The new American administration outlined its simplistic plan to slash corporate tax from its current almost 39 per cent to 15 per cent. He also said that companies would no longer have to pay American tax on their worldwide earnings, but only on those made in the United States. But US President Donald Trump failed to make much impact with the much-anticipated announcement of his reform of America’s famously labyrinthine corporate tax laws. His one page document only gave some very broad outlines that had been revealed in advance, but added very little new detail. Any tax legislation has to go through Congress, where Trump has consistently failed to make much progress so far, so it is interesting that House Speaker Paul Ryan and Senate Majority Leader Mitch McConnell and the top Republicans on the congressional tax-writing committees were reduced to welcoming Trump’s proposals, but adding that their ideas in the one-page document will serve as “critical guideposts” as Congress and the administration work on tax changes.

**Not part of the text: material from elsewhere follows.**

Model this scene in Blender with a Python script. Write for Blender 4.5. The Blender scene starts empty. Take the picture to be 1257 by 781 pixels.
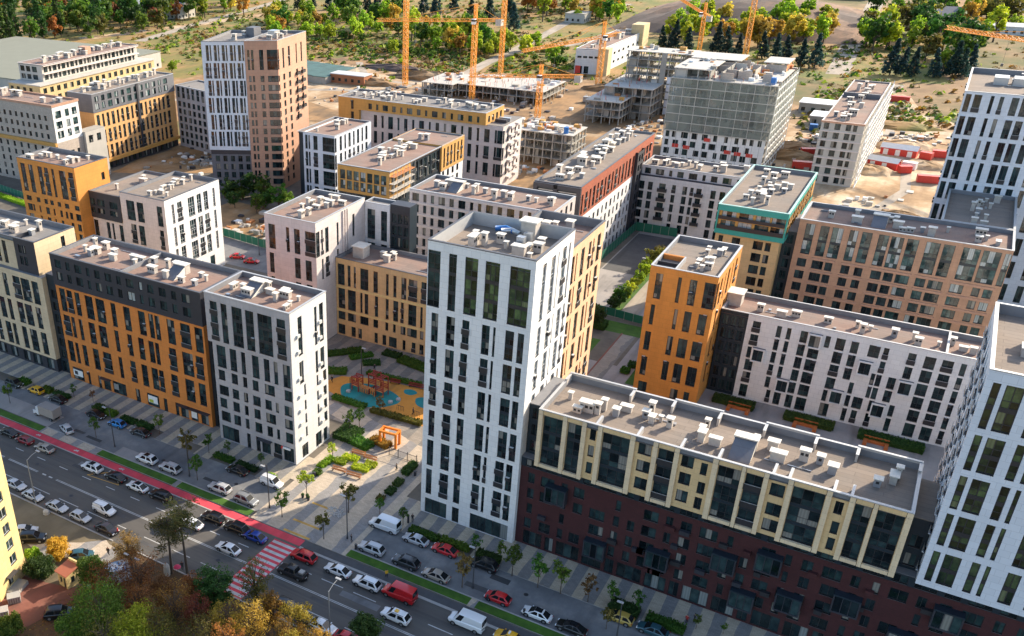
import bpy, bmesh, math, random
from mathutils import Vector, Matrix
R = math.radians
scene = bpy.context.scene
COL = scene.collection
random.seed(11)

# ------------------------------------------------------------------ camera
cam_d = bpy.data.cameras.new('camera')
cam = bpy.data.objects.new('camera', cam_d)
COL.objects.link(cam)
scene.camera = cam
RM = [[0.8340711, 0.5511878, -0.022748], [0.2427082, -0.403678, -0.8821206], [-0.495397, 0.7302302, -0.470474]]
cam.matrix_world = Matrix(((RM[0][0], -RM[1][0], -RM[2][0], 0.0),
                           (RM[0][1], -RM[1][1], -RM[2][1], 0.0),
                           (RM[0][2], -RM[1][2], -RM[2][2], 100.0),
                           (0, 0, 0, 1)))
cam_d.sensor_width = 36.0
cam_d.sensor_fit = 'HORIZONTAL'
cam_d.lens = 32.87020
cam_d.shift_x = 0.17723
cam_d.shift_y = 0.04844
cam_d.clip_start = 1.0
cam_d.clip_end = 6000.0

# ------------------------------------------------------------------ sky, sun, exposure
SUN_EL, SUN_AZ = 27.0, 26.7            # azimuth measured from +Y towards +X
world = bpy.data.worlds.new('World')
scene.world = world
world.use_nodes = True
wn = world.node_tree
sky = wn.nodes.new('ShaderNodeTexSky')
sky.sky_type = 'NISHITA'
sky.sun_disc = False
sky.sun_elevation = R(SUN_EL)
sky.sun_rotation = R(SUN_AZ)
sky.air_density = 1.0
sky.dust_density = 1.6
bg = wn.nodes['Background']
bg.inputs['Strength'].default_value = 0.15
wn.links.new(sky.outputs[0], bg.inputs['Color'])
sun_d = bpy.data.lights.new('sun', 'SUN')
sun_d.energy = 4.2
sun_d.angle = R(0.6)
sun_d.color = (1.0, 0.87, 0.68)
sun = bpy.data.objects.new('sun', sun_d)
COL.objects.link(sun)
sdir = Vector((math.cos(R(SUN_EL)) * math.sin(R(SUN_AZ)), math.cos(R(SUN_EL)) * math.cos(R(SUN_AZ)), math.sin(R(SUN_EL))))
sun.rotation_euler = sdir.to_track_quat('Z', 'Y').to_euler()
scene.view_settings.view_transform = 'Standard'
scene.view_settings.look = 'None'
scene.view_settings.gamma = 1.0
scene.view_settings.use_curve_mapping = False
scene.view_settings.exposure = 1.12
scene.cycles.max_bounces = 6
scene.cycles.diffuse_bounces = 3
scene.cycles.glossy_bounces = 3
scene.cycles.sample_clamp_indirect = 4.0

# ------------------------------------------------------------------ materials
MATS = {}
def nodes_of(m):
    m.use_nodes = True
    nt = m.node_tree
    return nt, nt.nodes['Principled BSDF']
def mix_rgb(nt, fac, a, b, mode='MIX'):
    n = nt.nodes.new('ShaderNodeMix'); n.data_type = 'RGBA'; n.blend_type = mode
    for sock, v in ((n.inputs[0], fac), (n.inputs[6], a), (n.inputs[7], b)):
        if hasattr(v, 'is_linked'): nt.links.new(v, sock)
        elif isinstance(v, (int, float)): sock.default_value = v
        else: sock.default_value = (*v[:3], 1)
    return n.outputs[2]
def noise(nt, scale, detail=4.0, vec=None, rough=0.6):
    n = nt.nodes.new('ShaderNodeTexNoise')
    n.inputs['Scale'].default_value = scale; n.inputs['Detail'].default_value = detail
    n.inputs['Roughness'].default_value = rough
    if vec is not None: nt.links.new(vec, n.inputs['Vector'])
    return n.outputs['Fac']
def ramp(nt, fac, stops):
    n = nt.nodes.new('ShaderNodeValToRGB')
    e = n.color_ramp.elements
    while len(e) < len(stops): e.new(0.5)
    for el, (p, c) in zip(e, stops):
        el.position = p; el.color = (*c, 1) if len(c) == 3 else c
    nt.links.new(fac, n.inputs[0])
    return n.outputs[0]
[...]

The problem with Trump’s plans is that they fail to outline how the government will make up the $2 trillion (Dh7.35 trillion) shortfall over 10 years in government revenue. That matters because if the government cannot balance its books over 20 years it will be required to reverse the legislation. Trump argues that the cut will generate enough economic growth to compensate for the loss, although that is disputed by many economists. Some senior Republicans in Congress have been working on tax reform for many years and they dismissed the new White House plan as not constructively contributing to a serious discussion of tax reform — thanks to its headline emphasis on tax cuts and failure to provide any details on how the loss in government revenue will be paid for.

One specific idea in Trump’s plan was to reduce the 35 per cent tax on corporate profits outside the US if the profits are repatriated into the country. American companies have $2.6 trillion of profits held in their subsidiaries outside the country to avoid paying US tax, which they could repatriate under a more favourable regime. An additional political wrinkle could be that if this one-off surge in government revenue was hypothecated to spending on infrastructure then it could attract votes from Democrats.

The announcement was typical Trump: Lots of noise with little substance, and all timed to get something in the headlines before his 100 days are up tomorrow.